Problem details:
Write the data out again exactly, dropping any images it holds.

----- Dataset extract -----

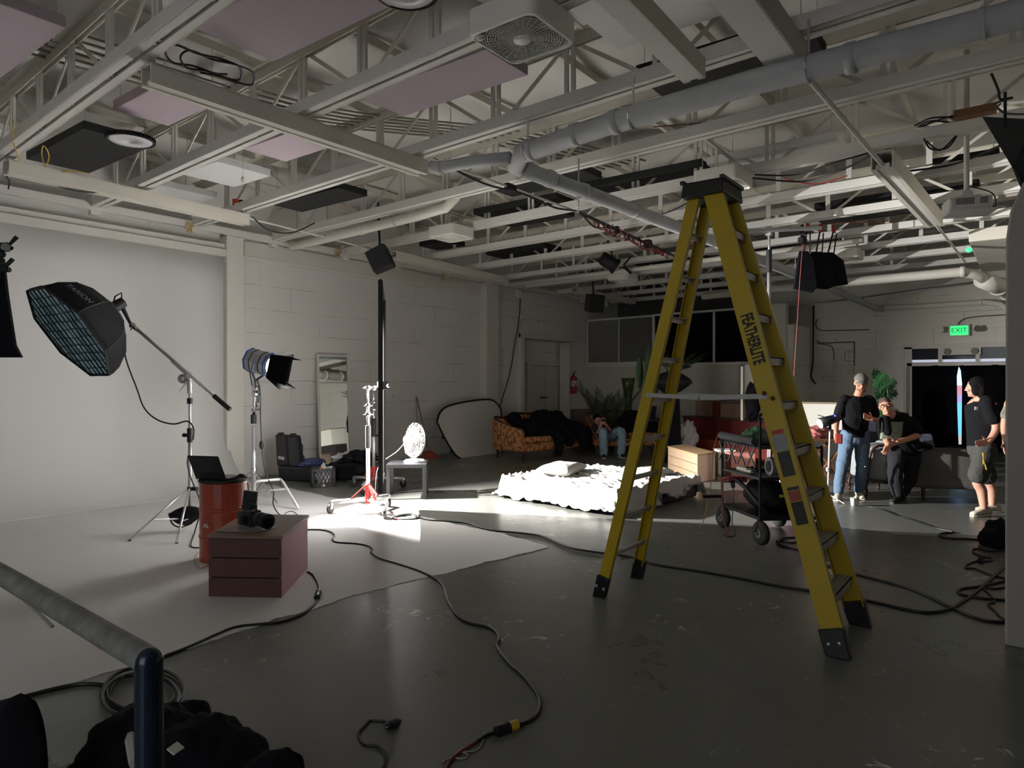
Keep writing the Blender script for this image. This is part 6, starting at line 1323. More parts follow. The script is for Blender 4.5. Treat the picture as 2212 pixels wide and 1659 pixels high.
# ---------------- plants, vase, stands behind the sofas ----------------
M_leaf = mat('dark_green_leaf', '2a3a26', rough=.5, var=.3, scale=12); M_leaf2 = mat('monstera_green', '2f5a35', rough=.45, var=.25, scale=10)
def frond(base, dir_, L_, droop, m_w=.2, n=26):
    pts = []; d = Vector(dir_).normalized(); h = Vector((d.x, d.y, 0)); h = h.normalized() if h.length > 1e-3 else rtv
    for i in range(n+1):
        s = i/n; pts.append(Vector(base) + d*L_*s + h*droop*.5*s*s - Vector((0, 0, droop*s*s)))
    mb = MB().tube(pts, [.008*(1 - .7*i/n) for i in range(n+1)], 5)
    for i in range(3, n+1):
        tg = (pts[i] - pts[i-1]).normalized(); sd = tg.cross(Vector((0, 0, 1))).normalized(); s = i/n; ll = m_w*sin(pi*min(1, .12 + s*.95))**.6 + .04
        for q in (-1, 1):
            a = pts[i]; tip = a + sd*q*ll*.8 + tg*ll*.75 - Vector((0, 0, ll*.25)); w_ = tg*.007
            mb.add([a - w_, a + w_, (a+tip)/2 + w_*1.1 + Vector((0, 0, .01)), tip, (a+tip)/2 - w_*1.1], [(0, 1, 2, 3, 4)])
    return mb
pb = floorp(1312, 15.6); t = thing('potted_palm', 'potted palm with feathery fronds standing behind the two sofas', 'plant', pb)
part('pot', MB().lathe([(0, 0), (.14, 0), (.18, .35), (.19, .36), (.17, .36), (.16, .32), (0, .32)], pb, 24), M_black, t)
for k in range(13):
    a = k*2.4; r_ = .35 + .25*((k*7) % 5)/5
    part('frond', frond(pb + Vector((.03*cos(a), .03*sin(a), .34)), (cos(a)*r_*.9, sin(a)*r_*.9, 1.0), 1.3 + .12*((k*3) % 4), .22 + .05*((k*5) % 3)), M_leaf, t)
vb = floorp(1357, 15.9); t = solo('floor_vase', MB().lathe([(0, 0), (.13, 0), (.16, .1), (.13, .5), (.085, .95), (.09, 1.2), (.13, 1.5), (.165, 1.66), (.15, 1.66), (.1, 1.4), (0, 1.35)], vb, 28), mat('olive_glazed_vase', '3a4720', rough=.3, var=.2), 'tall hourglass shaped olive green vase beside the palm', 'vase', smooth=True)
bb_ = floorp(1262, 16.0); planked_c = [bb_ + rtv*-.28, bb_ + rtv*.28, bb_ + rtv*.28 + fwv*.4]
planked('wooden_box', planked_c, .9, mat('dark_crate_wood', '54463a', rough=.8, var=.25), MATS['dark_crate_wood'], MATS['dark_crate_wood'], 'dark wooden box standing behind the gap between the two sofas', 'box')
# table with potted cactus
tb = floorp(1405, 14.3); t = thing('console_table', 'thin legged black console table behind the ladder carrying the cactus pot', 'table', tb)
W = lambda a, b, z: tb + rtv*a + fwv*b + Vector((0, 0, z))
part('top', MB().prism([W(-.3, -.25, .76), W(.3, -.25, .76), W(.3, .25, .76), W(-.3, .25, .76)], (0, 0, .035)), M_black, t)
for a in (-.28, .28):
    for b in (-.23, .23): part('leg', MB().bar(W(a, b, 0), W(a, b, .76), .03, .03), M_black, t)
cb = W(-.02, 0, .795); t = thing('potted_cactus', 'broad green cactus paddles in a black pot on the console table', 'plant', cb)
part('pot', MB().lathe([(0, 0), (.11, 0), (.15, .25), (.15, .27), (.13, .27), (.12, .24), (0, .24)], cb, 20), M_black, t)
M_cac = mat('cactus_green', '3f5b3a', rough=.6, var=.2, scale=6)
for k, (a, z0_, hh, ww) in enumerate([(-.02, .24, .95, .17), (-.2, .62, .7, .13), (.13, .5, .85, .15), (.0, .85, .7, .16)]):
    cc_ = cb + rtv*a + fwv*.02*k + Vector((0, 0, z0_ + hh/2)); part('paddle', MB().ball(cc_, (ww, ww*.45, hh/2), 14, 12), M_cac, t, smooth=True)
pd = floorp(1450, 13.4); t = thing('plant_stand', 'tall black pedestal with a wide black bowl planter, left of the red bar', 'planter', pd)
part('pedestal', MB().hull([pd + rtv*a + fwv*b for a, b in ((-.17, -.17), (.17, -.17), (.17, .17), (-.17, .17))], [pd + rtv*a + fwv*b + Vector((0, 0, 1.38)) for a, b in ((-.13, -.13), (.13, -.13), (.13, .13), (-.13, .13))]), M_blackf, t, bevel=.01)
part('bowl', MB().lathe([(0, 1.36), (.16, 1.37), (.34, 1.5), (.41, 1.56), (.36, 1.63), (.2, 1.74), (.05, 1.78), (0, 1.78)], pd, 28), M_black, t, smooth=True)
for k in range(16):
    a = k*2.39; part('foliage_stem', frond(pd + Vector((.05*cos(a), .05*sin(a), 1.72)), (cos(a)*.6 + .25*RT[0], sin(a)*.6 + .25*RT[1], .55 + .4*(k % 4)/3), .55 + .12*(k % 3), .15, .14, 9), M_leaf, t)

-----

Exercise answer:
Keep writing the Blender script for this image. This is part 6, starting at line 1323. More parts follow. The script is for Blender 4.5. Treat the picture as 2212 pixels wide and 1659 pixels high.
# ---------------- plants, vase, stands behind the sofas ----------------
M_leaf = mat('dark_green_leaf', '2a3a26', rough=.5, var=.3, scale=12); M_leaf2 = mat('monstera_green', '2f5a35', rough=.45, var=.25, scale=10)
def frond(base, dir_, L_, droop, m_w=.2, n=26):
    pts = []; d = Vector(dir_).normalized(); h = Vector((d.x, d.y, 0)); h = h.normalized() if h.length > 1e-3 else rtv
    for i in range(n+1):
        s = i/n; pts.append(Vector(base) + d*L_*s + h*droop*.5*s*s - Vector((0, 0, droop*s*s)))
    mb = MB().tube(pts, [.008*(1 - .7*i/n) for i in range(n+1)], 5)
    for i in range(3, n+1):
        tg = (pts[i] - pts[i-1]).normalized(); sd = tg.cross(Vector((0, 0, 1))).normalized(); s = i/n; ll = m_w*sin(pi*min(1, .12 + s*.95))**.6 + .04
        for q in (-1, 1):
            a = pts[i]; tip = a + sd*q*ll*.8 + tg*ll*.75 - Vector((0, 0, ll*.25)); w_ = tg*.007
            mb.add([a - w_, a + w_, (a+tip)/2 + w_*1.1 + Vector((0, 0, .01)), tip, (a+tip)/2 - w_*1.1], [(0, 1, 2, 3, 4)])
    return mb
pb = floorp(1312, 15.6); t = thing('potted_palm', 'potted palm with feathery fronds standing behind the two sofas', 'plant', pb)
part('pot', MB().lathe([(0, 0), (.14, 0), (.18, .35), (.19, .36), (.17, .36), (.16, .32), (0, .32)], pb, 24), M_black, t)
for k in range(13):
    a = k*2.4; r_ = .35 + .25*((k*7) % 5)/5
    part('frond', frond(pb + Vector((.03*cos(a), .03*sin(a), .34)), (cos(a)*r_*.9, sin(a)*r_*.9, 1.0), 1.3 + .12*((k*3) % 4), .22 + .05*((k*5) % 3)), M_leaf, t)
vb = floorp(1357, 15.9); t = solo('floor_vase', MB().lathe([(0, 0), (.13, 0), (.16, .1), (.13, .5), (.085, .95), (.09, 1.2), (.13, 1.5), (.165, 1.66), (.15, 1.66), (.1, 1.4), (0, 1.35)], vb, 28), mat('olive_glazed_vase', '3a4720', rough=.3, var=.2), 'tall hourglass shaped olive green vase beside the palm', 'vase', smooth=True)
bb_ = floorp(1262, 16.0); planked_c = [bb_ + rtv*-.28, bb_ + rtv*.28, bb_ + rtv*.28 + fwv*.4]
planked('wooden_box', planked_c, .9, mat('dark_crate_wood', '54463a', rough=.8, var=.25), MATS['dark_crate_wood'], MATS['dark_crate_wood'], 'dark wooden box standing behind the gap between the two sofas', 'box')
# table with potted cactus
tb = floorp(1405, 14.3); t = thing('console_table', 'thin legged black console table behind the ladder carrying the cactus pot', 'table', tb)
W = lambda a, b, z: tb + rtv*a + fwv*b + Vector((0, 0, z))
part('top', MB().prism([W(-.3, -.25, .76), W(.3, -.25, .76), W(.3, .25, .76), W(-.3, .25, .76)], (0, 0, .035)), M_black, t)
for a in (-.28, .28):
    for b in (-.23, .23): part('leg', MB().bar(W(a, b, 0), W(a, b, .76), .03, .03), M_black, t)
cb = W(-.02, 0, .795); t = thing('potted_cactus', 'broad green cactus paddles in a black pot on the console table', 'plant', cb)
part('pot', MB().lathe([(0, 0), (.11, 0), (.15, .25), (.15, .27), (.13, .27), (.12, .24), (0, .24)], cb, 20), M_black, t)
M_cac = mat('cactus_green', '3f5b3a', rough=.6, var=.2, scale=6)
for k, (a, z0_, hh, ww) in enumerate([(-.02, .24, .95, .17), (-.2, .62, .7, .13), (.13, .5, .85, .15), (.0, .85, .7, .16)]):
    cc_ = cb + rtv*a + fwv*.02*k + Vector((0, 0, z0_ + hh/2)); part('paddle', MB().ball(cc_, (ww, ww*.45, hh/2), 14, 12), M_cac, t, smooth=True)
pd = floorp(1450, 13.4); t = thing('plant_stand', 'tall black pedestal with a wide black bowl planter, left of the red bar', 'planter', pd)
part('pedestal', MB().hull([pd + rtv*a + fwv*b for a, b in ((-.17, -.17), (.17, -.17), (.17, .17), (-.17, .17))], [pd + rtv*a + fwv*b + Vector((0, 0, 1.38)) for a, b in ((-.13, -.13), (.13, -.13), (.13, .13), (-.13, .13))]), M_blackf, t, bevel=.01)
part('bowl', MB().lathe([(0, 1.36), (.16, 1.37), (.34, 1.5), (.41, 1.56), (.36, 1.63), (.2, 1.74), (.05, 1.78), (0, 1.78)], pd, 28), M_black, t, smooth=True)
for k in range(16):
    a = k*2.39; part('foliage_stem', frond(pd + Vector((.05*cos(a), .05*sin(a), 1.72)), (cos(a)*.6 + .25*RT[0], sin(a)*.6 + .25*RT[1], .55 + .4*(k % 4)/3), .55 + .12*(k % 3), .15, .14, 9), M_leaf, t)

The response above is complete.